Sandia LabNews

Thousands of ice comets bombarding the atmosphere? High-altitude plumes from meteoroids invoked instead


Intense controversy over the past decade has swirled around the assertion by two space scientists that thousands of house-sized snowballs, or icy comets, are striking Earth each day.

Their claim that up to 30,000 such small comets strike Earth’s atmosphere every day is derived from observations by the Dynamics Explorer-1 satellite of transient dark spots, or holes, in the upper atmosphere’s far-ultraviolet dayglow emission.

Such a tremendous influx of small comets has never been observed. These water-bearing objects would add phenomenal quantities of water to Earth. If this could indeed be shown to be happening, much of what we know about comet creation and the origins of the oceans, terrestrial life, and perhaps even of the solar system might need revision.

The interpretations have been met with much scientific skepticism, but last May the original authors, Louis Frank and John Sigwarth of the University of Iowa, weighed in with more evidence, observations by the NASA satellite Polar, that they said provide new support for the existence of the dark holes. A number of former critics became converts.

Now, however, Sandia physicist Mark Boslough of Computational Physics Dept. 9232 and colleague Randy Gladstone of the Southwest Research Institute in San Antonio have published a study that provides a less provocative – but still scientifically interesting – explanation for the so-called atmospheric holes. They may be plumes, not holes, and meteoroids may be the source.

New evidence refutes comet theory

Their study is published in the Dec. 15 Geophysical Research Letters. With it are four other studies by other scientists that together the journal says provide "five independent tracks of evidence that are entirely inconsistent with a huge bombardment by small comets." The journal says the five studies together "refute this [the small comet] hypothesis."

Mark and Gladstone reject the assumption, central to the small comets hypothesis, that the observed darkening is caused by absorption of water vapor above the atmosphere. Instead, they believe that atomic oxygen, which is the source of the dayglow, is momentarily displaced by the passage of meteoroids. Normal air from lower altitudes contains oxygen in its molecular form and is black in the wavelength that the satellite sees.
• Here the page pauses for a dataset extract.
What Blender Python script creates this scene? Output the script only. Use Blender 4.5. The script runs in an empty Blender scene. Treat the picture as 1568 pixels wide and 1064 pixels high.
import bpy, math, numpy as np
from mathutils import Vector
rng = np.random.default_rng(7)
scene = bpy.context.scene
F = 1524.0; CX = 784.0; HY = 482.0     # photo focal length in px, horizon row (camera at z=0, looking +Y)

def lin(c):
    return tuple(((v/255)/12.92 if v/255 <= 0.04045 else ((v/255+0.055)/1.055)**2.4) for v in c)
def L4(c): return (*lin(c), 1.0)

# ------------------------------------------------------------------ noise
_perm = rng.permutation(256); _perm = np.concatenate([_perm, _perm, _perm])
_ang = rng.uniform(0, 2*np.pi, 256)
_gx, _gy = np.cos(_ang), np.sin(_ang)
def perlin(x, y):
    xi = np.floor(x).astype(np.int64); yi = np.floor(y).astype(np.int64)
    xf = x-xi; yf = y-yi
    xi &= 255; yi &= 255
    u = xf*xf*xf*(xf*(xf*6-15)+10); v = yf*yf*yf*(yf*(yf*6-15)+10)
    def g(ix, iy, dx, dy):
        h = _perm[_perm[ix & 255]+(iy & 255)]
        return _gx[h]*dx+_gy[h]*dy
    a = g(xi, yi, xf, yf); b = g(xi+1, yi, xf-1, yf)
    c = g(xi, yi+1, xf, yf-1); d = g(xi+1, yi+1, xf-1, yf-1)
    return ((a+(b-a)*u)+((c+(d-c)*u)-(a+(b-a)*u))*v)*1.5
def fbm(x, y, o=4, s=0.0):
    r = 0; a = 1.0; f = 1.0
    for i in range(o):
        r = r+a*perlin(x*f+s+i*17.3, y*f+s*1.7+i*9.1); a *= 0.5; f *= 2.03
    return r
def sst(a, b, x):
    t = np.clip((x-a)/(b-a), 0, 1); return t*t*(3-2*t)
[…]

They propose that when a stony object as small as 50 centimeters across collides with the atmosphere and plunges into the lower layers, it ejects a very thin plume of this "black" air to as high as 1,000 kilometers. It is these dark plumes, they suggest, that are being detected by the satellites.

Their work is preliminary and they acknowledge that their hypothesis doesn’t account for the observed high rate of dark hole formation. But they say if they can show their idea is correct for large meteoroids, they will look into the possibility that small ones have a similar effect.

The two scientists also propose a test of their hypothesis. They say if they are right, it is just a matter of time before Defense Department satellites detect an infrared flash from a large meteor that corresponds exactly to the time and location of one of the holes.

"We expect that satellite data on atmospheric holes in the FUV [far ultraviolet] will confirm the existence of [high-altitude] plumes that are continuously being generated by meteors."

The four other new papers that also undermine the small comets hypothesis are based on lack of any evidence for frequent comet bombardment on the moon, no sign of the high abundance of noble gases in the upper atmosphere that would be expected from a high rate of comet bombardment, absence of visible light observations, and evidence that the source of dark pixels in the Polar spacecraft’s ultraviolet camera is internal to the camera system.

Three of these papers are by scientists at the Lunar and Planetary Laboratory at the University of Arizona, and one is by scientists at the University of Washington, University of Alabama, and NASA Marshall Space Flight Center.

Frank and Sigwarth, however, still strongly stick to their small comets hypothesis – they particularly dispute that the dark spots are instrumental artifacts – and the controversy is likely to continue for some time.